Again, this is not just in one city but all over the country. In Los Angeles and Tulia, for example, many innocent people facing long sentences pled guilty rather than fight for a trial. A professor who studied these experiences wrote: “Time and again, actually innocent defendants asked ... to explain why they pled guilty repeated a common mantra: it was their word against that of the police, and who were the prosecutors, judges, or jurors going to believe?”

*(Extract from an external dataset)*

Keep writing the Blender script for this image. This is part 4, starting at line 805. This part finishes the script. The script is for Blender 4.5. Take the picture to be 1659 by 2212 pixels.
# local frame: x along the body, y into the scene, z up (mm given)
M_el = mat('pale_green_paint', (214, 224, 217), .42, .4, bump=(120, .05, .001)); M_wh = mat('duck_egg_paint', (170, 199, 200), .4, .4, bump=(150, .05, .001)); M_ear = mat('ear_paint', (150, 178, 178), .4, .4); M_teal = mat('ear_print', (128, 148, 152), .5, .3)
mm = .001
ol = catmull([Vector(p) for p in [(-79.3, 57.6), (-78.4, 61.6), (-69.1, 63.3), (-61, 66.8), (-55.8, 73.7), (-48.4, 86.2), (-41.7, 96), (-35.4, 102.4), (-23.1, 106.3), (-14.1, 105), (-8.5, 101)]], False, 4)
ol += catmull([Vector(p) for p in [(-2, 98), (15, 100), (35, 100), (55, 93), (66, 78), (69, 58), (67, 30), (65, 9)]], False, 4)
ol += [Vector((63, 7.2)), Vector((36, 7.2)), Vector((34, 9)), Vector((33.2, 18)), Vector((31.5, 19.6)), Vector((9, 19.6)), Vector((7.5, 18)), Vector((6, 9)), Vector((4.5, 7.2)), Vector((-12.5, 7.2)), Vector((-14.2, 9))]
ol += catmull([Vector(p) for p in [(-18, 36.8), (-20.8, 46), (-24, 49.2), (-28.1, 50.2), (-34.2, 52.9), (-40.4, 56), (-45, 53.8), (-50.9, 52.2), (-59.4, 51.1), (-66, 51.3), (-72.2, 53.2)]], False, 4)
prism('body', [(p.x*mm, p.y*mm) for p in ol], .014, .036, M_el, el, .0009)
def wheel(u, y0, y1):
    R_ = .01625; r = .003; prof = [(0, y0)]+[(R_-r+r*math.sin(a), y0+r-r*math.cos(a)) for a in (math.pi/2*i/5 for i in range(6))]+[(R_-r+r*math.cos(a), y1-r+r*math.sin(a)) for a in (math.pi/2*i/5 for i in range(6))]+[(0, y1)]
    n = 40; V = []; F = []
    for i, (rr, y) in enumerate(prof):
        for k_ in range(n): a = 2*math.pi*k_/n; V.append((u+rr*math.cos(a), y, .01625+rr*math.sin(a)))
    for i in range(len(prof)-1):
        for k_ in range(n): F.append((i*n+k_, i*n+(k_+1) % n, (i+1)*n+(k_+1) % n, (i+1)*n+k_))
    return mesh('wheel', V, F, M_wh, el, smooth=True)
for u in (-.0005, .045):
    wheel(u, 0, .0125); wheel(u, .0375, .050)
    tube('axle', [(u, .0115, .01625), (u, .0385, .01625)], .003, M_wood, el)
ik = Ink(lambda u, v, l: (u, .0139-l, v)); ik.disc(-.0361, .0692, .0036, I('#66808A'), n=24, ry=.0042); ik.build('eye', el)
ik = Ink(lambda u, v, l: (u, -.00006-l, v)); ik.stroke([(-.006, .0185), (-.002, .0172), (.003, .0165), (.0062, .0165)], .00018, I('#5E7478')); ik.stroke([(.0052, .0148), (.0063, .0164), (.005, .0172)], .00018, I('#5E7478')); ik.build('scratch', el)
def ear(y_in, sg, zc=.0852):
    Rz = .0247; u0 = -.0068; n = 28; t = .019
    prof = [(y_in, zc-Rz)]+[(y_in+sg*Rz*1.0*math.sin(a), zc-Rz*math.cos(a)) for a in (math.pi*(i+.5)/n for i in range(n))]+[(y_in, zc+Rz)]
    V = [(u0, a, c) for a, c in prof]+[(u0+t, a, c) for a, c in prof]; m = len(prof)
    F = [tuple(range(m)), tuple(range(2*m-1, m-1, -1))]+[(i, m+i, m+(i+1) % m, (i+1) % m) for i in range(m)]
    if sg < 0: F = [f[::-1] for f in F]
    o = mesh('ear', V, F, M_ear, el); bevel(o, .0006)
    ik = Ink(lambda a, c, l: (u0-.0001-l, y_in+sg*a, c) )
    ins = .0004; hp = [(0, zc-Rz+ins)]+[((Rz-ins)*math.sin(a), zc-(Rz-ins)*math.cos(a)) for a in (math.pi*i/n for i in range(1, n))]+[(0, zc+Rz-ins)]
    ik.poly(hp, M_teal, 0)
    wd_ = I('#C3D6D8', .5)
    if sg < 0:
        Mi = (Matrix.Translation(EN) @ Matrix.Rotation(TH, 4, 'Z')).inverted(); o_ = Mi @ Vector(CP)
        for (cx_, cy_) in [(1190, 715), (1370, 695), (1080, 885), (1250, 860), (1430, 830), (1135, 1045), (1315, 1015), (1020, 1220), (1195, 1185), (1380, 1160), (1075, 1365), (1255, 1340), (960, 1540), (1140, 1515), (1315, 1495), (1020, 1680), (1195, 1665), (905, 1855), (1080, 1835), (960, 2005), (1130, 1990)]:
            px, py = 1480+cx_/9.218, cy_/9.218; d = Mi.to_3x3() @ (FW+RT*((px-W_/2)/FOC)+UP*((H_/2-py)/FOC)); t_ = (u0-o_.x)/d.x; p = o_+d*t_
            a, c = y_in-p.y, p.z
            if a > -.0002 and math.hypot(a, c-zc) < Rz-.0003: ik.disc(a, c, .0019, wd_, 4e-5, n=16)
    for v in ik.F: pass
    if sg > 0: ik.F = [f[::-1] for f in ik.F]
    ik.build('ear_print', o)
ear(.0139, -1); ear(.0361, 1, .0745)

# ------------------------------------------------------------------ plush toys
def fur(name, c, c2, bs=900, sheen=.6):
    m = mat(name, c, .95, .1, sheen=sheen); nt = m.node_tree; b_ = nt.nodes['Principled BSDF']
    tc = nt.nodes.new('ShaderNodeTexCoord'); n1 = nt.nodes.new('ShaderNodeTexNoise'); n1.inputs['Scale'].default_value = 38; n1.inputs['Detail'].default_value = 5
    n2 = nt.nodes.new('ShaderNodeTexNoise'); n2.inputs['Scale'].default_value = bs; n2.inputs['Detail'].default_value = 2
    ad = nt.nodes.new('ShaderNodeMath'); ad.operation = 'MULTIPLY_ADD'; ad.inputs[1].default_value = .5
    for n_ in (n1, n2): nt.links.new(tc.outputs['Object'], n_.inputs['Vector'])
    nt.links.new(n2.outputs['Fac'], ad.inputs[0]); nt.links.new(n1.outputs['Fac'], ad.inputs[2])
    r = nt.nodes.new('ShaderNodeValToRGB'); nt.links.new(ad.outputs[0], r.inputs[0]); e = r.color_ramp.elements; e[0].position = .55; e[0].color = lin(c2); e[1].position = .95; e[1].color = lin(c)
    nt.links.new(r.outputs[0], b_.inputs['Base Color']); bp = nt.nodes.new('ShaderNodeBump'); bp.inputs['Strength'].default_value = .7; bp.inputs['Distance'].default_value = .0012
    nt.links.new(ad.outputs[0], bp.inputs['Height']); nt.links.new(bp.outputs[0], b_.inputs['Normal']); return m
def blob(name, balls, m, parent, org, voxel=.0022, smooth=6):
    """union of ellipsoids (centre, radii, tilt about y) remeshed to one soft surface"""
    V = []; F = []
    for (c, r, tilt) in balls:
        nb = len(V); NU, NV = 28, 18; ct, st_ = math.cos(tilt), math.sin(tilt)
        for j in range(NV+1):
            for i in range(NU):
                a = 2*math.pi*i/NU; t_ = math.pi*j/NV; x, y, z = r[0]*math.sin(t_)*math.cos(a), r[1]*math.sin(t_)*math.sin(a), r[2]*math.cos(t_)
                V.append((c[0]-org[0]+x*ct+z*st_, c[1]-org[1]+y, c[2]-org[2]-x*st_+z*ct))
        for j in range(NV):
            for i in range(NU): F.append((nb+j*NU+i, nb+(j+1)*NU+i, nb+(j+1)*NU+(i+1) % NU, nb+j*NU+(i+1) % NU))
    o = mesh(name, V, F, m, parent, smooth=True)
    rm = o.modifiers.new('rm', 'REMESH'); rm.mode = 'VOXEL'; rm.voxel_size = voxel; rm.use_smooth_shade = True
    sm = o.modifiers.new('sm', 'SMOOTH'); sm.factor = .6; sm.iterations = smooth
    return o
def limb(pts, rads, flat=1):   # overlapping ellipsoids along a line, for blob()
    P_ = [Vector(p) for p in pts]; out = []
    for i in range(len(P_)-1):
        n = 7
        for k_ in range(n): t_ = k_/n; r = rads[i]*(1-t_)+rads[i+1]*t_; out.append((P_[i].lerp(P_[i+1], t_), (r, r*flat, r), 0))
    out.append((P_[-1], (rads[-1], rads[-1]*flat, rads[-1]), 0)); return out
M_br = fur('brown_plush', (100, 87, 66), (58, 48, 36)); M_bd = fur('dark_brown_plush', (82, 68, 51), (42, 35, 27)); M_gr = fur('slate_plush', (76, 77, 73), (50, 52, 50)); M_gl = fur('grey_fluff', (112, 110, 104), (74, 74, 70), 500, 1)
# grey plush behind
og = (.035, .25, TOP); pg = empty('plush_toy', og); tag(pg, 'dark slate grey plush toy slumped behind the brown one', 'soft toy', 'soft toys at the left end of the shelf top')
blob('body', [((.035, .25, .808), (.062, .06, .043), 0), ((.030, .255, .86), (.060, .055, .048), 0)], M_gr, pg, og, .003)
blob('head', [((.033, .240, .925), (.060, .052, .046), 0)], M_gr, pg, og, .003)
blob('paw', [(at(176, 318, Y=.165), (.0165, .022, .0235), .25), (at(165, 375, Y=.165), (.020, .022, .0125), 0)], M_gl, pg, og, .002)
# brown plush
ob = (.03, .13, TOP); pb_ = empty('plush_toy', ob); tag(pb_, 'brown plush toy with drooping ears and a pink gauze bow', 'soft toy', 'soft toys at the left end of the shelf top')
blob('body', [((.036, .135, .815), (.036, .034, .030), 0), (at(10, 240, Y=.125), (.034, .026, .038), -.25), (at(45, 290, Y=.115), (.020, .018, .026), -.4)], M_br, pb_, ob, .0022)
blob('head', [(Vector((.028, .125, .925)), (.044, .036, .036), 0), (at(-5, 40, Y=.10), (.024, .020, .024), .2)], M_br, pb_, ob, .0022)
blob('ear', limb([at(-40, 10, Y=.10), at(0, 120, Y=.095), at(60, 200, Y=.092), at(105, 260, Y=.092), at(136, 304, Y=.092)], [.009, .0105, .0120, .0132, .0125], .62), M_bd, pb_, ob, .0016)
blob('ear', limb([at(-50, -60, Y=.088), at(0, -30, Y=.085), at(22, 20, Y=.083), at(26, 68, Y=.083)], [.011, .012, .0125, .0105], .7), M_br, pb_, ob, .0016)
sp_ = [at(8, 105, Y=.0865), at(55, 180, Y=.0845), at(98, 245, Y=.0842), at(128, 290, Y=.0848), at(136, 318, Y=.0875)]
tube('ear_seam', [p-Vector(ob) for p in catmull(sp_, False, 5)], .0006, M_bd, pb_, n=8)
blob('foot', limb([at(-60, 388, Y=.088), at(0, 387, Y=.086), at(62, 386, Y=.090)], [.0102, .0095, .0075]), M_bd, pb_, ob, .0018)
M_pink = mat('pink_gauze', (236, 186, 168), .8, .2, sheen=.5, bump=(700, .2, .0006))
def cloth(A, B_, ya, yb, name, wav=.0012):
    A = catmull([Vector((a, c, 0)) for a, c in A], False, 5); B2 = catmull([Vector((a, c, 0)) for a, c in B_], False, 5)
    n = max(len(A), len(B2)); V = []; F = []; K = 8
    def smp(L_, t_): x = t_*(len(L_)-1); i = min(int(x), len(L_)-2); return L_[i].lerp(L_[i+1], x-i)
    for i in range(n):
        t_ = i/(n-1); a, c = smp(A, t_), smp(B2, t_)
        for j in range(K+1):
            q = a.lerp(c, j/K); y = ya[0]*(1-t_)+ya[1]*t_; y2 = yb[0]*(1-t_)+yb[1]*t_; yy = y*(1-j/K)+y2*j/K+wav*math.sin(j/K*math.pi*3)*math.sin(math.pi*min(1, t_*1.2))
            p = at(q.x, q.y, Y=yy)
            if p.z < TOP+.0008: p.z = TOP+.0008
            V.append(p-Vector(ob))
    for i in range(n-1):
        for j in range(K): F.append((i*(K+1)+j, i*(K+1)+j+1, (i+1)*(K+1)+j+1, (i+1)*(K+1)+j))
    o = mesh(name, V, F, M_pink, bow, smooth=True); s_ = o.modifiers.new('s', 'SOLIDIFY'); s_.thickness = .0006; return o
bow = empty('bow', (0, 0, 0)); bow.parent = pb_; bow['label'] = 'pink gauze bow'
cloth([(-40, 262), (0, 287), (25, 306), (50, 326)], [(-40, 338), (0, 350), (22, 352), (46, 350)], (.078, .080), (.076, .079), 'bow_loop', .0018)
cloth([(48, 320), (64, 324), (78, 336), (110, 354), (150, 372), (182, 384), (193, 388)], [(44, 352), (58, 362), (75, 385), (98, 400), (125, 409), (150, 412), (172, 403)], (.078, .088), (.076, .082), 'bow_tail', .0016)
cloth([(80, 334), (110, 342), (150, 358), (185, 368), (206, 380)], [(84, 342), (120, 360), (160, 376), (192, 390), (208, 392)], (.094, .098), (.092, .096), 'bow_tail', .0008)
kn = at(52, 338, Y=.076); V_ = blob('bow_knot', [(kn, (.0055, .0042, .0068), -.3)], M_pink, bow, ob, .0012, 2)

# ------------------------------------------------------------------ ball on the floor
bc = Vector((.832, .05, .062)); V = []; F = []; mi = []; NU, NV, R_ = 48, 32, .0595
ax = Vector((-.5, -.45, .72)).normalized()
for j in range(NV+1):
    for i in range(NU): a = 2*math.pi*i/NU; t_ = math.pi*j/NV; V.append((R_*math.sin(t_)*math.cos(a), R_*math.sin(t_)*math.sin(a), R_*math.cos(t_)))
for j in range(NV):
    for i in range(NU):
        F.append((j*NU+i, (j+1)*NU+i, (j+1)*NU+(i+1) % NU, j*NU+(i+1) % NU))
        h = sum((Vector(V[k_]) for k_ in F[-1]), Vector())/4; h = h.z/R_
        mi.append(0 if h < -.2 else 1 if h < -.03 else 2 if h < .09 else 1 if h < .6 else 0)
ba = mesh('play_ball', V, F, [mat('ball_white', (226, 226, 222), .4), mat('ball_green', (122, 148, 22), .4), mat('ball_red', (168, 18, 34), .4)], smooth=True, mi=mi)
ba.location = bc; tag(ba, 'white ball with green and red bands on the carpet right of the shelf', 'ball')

And in those highly unusual circumstances when a pig is proven, in court, to have lied—they are more likely to be promoted than to be punished. Kimberly Thomas was arrested on the basis of planted evidence and false testimony when she visited a friend in the Bronx who lived in a building where a police bust was underway. A video camera in the hallway proved that the story the cops used to charge her was complete bullshit. Over a year’s time she had to go to court 16 times. When prosecutors finally dropped her charges, she told the court, “For 396 days I have been fighting for my life, my freedom and my sanity. This has been such a surreal journey that I don’t wish on anyone.” Meanwhile, the cop who tried to frame her had been promoted to detective.

Not a “Few Bad Apples”

Think of how many lives have been destroyed of people caught in this vice—either maintain your innocence and spend months or years waiting for a trial that will almost certainly end in your conviction with long sentences... or plead guilty to false charges founded on police lies in the hopes of getting a lesser sentence.

Every step of the way, the legal system maximizes the punishment inflicted on Black and Latino people, especially the youth. It rewards the cops, prosecutors, and judges who carry it out. This is not an aberration; it is not a case of a “few bad apples.” It is this system that rules over the people working the way it’s supposed to.

STOP—GENOCIDAL PERSECUTION, MASS INCARCERATION, POLICE BRUTALITY AND MURDER OF BLACK AND BROWN PEOPLE!